The Bronze Age of Scandinavia seems to be a story of  a remarkably stable culture on a highly civilized level.
Art from this time is a harmonious one - with smooth and closed forms, and the petroglyphs tell the elaborate "primitive" story of this seafarer civilization in an abundance of visual symbols (ideograms).
Archeological findings add to the artistic visions of a rich and joyous epoch in the evolution of mankind.
The many new finds of Bronze Age offerings (for instace Vittinge, Sweden, Illerup, Denmark) urge you to think that there must have existed a very powerful group of people able to seize and destroy (ritualistic) weaponry and golden treasures, bringing these values out of the economical circulation.
How was this difficult task possible?
My first thesis is that the shamans knew the threats of wealth and the roots of greed (beginning in the trauma of birth) and thus acted for the overall best of their people - confiscating certain belongings, always the best, when too much seemed to be gathered in one hand and offering them to the gods.
My second thesis is that these shamans knew about the importance of the harmonious transition from the non sexual to the sexual stage and thus took very good care of the young generation in initiation rites.
Signs on the Scandinavian rocks here and there tell the same story as anthropologists tell of the last "pretechnological" tribes of our time - sexuality and itīs obvious importance in human life was well known. 

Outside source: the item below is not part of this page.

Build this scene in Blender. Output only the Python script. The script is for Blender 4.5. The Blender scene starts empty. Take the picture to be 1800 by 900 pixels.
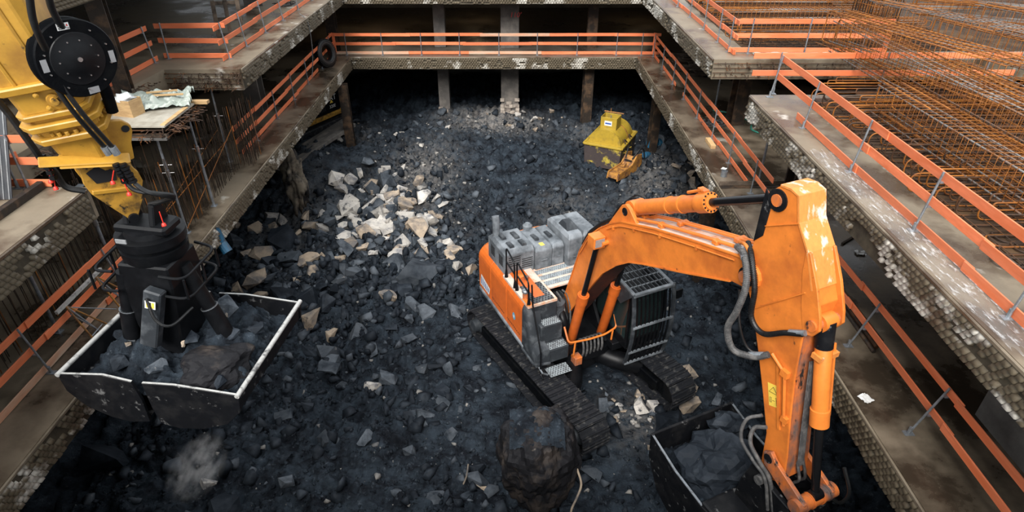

The Bronze Age shamans, sages and leaders most certainly acted in accordance with this knowledge.
I think thatīs the twofold way they managed to keep their civilization alive for thousands of years.
The "modern" rediscovery of sexuality (Freud) and itīs importance has not yet led to the rediscovery of the sexual imprinting methods of the Old Civilizations.
But when it does, our "modern" society in its confused sexual limbo (with all sorts of father- and mother figures - impossible to unite in a harmonious society - Spice girls, Public Enemy, Presley, Stalin, Monroe, Meir, Jagger, The Pope, Oedipus, Electra, Apollo, Dionysos, Diana...) will probably be in its last stage of evolution - the stage of death and rebirth.